Marina Silva sabe que vai encontrar desafios maiores do que os que ela enfrentou na primeira década do século, mas aposta na experiência bem-sucedida para contorná-los. “Naquele momento nós estávamos chegando no governo, e era preciso fazer o diagnóstico, pensar e implementar o plano e torcer para que as estratégias dessem certo”, disse Marina à piauí durante sua passagem pela COP27. “Agora nós já sabemos que elas deram certo, mas que, diante da gravidade do problema, precisarão ser atualizadas”, continuou, sem dar mais detalhes. A transversalidade das políticas de combate ao desmatamento é um dos fatores do sucesso do plano que Marina pretende repetir. “Naquele momento, uma das chaves foi ter uma política integrada e transversal, que envolveu treze ministérios.”

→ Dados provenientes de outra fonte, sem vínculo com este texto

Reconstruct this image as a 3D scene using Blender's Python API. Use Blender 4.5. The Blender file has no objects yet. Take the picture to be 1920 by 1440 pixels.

Nessa conversa, Marina já sinalizava que, entre a atuação no Congresso ou no Ministério, preferia o segundo, pela possibilidade de fazer mais. E deu pistas de algumas prioridades que devem nortear a sua futura gestão. “O primeiro passo é recompor as equipes, trabalhar para que o orçamento do próximo ano já contemple essas novas prioridades e evitar que o pacote da destruição mude a legislação no Congresso Nacional”, disse Marina, referindo-se a uma série de projetos de lei que enfraquecem proteções ambientais e tramitam na Câmara e no Senado.